Governor Andrew Cuomo (credit: Hans Pennink/AP/REX/Shutterstock)

Less than a day after Democratic leaders of the State Senate and the Assembly agreed to sweeping changes to rent regulation laws, the real estate industry seems helpless. Here’s a breakdown of the legislation, according to the NYTimes:

  • No vacancy decontrol: When the legal rent for a rent-stabilized apartment reaches $2,774 per month, the unit will no longer become free market if there is a vacancy. 
  • No vacancy bonus: Landlords for rent-stabilized apartments will no longer be able to hike rents by as much as 20 percent after tenants moved out. 
  • Change in MCI and IAI’s: Rent hikes based on building improvements will be reduced. Landlords were previously able to increase rents in regulated apartments for MCI’s by up to 6 percent per year if they made improvements that “directly or indirectly” benefited all tenants, such as a new boiler. That increase will now be capped at 2 percent per year and the definition of ‘improvements’ has been narrowed. Rent hikes were also permitted for IAI’s if landlords renovated or improved individual apartments – there will now be a cap on how much landlords can spend.
  • Redefining “preferential” rents: Landlords of rent-stabilized apartments can no longer raise the rent to the legally mandated limit when a lease is renewed.
  • No high-income deregulation: If a tenant in a rent-stabilized unit earned over $200,000 a year in two consecutive years, the landlord will no longer be permitted to deregulate the unit.
  • “Owner-use” loophole being curtailed: Landlords and their family members have been able to remove rent-stabilized tenants from multiple units to use them as residences, a rule sometimes abused by landlords as a way to ultimately raise rents. Now, landlords will only be able to claim “owner use” for one apartment for use as their primary residence.

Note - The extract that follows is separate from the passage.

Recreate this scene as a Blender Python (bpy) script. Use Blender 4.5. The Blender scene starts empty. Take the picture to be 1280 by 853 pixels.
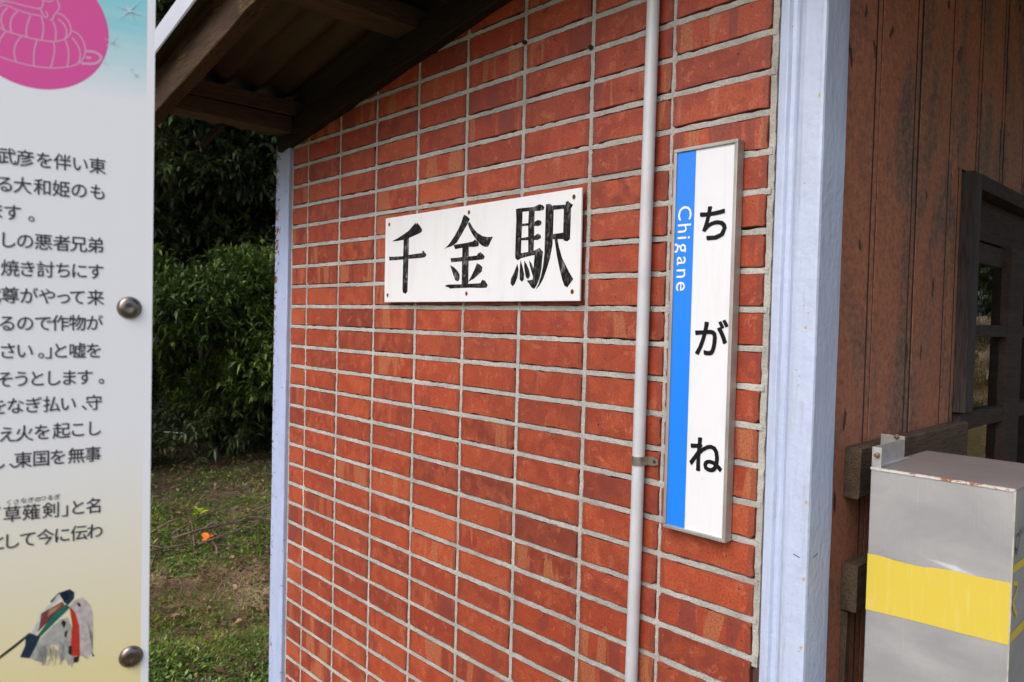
import bpy, bmesh, math, random
import numpy as np
from mathutils import Vector, Matrix, noise
R = math.radians
scene = bpy.context.scene
col = scene.collection
random.seed(7); rng = np.random.default_rng(11)

# ------------------------------------------------------------------ camera
cam = bpy.data.cameras.new('camera'); cam_o = bpy.data.objects.new('camera', cam); col.objects.link(cam_o)
CAM = Vector((0.8632, -1.2258, 1.52))
cR, cU, cF = Vector((.6828, .7302, .0244)), Vector((-.0372, .0014, .9993)), Vector((-.7297, .6832, -.0281))
m3 = Matrix((cR, cU, -cF)).transposed()
cam_o.matrix_world = Matrix.Translation(CAM) @ m3.to_4x4()
cam.sensor_width = 36; cam.lens = 26.02; cam.clip_start = .02; cam.clip_end = 500
cam.dof.use_dof = True; cam.dof.focus_distance = 1.75; cam.dof.aperture_fstop = 7.5
scene.camera = cam_o
# ------------------------------------------------------------------ sky and sun
SUN_EL, SUN_AZ = R(44), R(173)        # azimuth clockwise from +y: behind the camera
w = bpy.data.worlds.new('World'); scene.world = w; w.use_nodes = True
wn = w.node_tree.nodes; wl = w.node_tree.links; wn.clear()
sky = wn.new('ShaderNodeTexSky'); sky.sky_type = 'NISHITA'; sky.sun_disc = False
sky.sun_elevation = SUN_EL; sky.sun_rotation = SUN_AZ
sky.air_density = 1.0; sky.dust_density = 4.0; sky.ozone_density = 1.0
bg = wn.new('ShaderNodeBackground'); bg.inputs[1].default_value = .15
wo = wn.new('ShaderNodeOutputWorld'); wl.new(sky.outputs[0], bg.inputs[0]); wl.new(bg.outputs[0], wo.inputs[0])
sl = bpy.data.lights.new('sun', 'SUN'); sl.energy = 1.35; sl.angle = R(55); sl.color = (.965, .99, 1)
so = bpy.data.objects.new('sun', sl); col.objects.link(so)
sd = Vector((math.sin(SUN_AZ) * math.cos(SUN_EL), math.cos(SUN_AZ) * math.cos(SUN_EL), math.sin(SUN_EL)))
so.rotation_euler = sd.to_track_quat('Z', 'Y').to_euler(); so.location = sd * 20
vs = scene.view_settings; vs.view_transform = 'Standard'; vs.look = 'None'; vs.exposure = 0.42; vs.gamma = 1
scene.cycles.use_denoising = True
scene.cycles.max_bounces = 6; scene.cycles.transparent_max_bounces = 12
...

Industry fails to push back… Prominent NYC real estate developers including Douglas Durst, Richard LeFrak, and Bill Rudin spoke with Governor Cuomo who told them “to call their legislators if they want to do something about it.”

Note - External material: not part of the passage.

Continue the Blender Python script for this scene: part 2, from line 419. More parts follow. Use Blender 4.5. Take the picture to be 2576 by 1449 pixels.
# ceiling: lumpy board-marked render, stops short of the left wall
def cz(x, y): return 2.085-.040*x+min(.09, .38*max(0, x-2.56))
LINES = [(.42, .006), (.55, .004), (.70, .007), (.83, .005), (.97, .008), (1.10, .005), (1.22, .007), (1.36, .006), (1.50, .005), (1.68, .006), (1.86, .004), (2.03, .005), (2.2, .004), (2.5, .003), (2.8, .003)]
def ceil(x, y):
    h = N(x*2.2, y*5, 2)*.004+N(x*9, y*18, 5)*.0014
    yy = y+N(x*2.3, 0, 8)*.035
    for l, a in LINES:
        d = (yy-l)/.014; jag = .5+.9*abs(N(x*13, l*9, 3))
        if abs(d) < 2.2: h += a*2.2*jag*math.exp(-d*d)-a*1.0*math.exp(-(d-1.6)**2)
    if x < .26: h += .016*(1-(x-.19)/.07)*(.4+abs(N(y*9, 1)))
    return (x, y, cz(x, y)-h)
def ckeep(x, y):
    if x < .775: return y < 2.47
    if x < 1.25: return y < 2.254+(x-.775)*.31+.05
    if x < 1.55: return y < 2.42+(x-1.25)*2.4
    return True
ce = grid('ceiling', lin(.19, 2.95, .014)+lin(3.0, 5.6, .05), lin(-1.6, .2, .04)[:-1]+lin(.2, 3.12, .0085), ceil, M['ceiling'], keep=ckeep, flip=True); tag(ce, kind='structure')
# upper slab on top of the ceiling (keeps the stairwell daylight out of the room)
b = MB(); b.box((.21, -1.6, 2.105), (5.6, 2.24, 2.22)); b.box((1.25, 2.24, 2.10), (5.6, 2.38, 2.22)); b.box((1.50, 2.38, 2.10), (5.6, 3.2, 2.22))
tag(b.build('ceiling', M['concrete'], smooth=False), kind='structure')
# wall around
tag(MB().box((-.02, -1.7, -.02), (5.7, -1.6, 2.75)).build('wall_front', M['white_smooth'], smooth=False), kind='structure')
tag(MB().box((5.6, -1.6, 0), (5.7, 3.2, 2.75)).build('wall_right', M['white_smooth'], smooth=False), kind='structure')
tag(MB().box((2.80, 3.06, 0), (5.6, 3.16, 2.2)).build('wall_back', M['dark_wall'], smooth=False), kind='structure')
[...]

Messaging must be better. We are the solution, not the problem:

  • Units and buildings will fall into disrepair.
  • The industry must re-commit to working to increase the affordable housing stock in the city.
  • Real Estate community is in favor of tightening certain loopholes and punishing bad actors – political moderation leads to less radicalization. The Real Estate lobby must do better!

REBNY and Rent Stabilization Association (RSA) have some questions to answer: They clearly did not fully appreciate the political zeitgeist, and failed to effectively hedge with donations to democratic campaigns. 

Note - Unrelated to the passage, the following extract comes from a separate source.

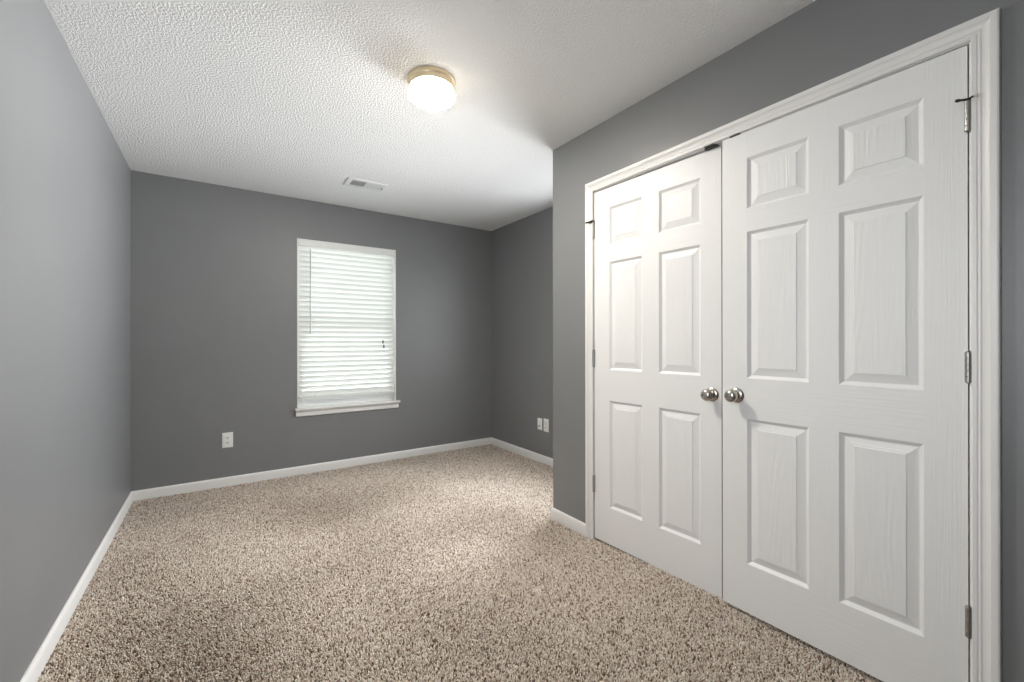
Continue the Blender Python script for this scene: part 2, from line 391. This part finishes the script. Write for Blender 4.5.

  • By the numbers: From 2010 until last month, RSA (prominent landlord group) donated more than $800,000 to the campaign committee for State Senate Republicans. In the same time period, the group spent just $25,000 on State Senate Democrats.
  • Blood Bath: REBNY spent more than $1 million backing Republicans running for the State Senate. All the candidates they supported lost.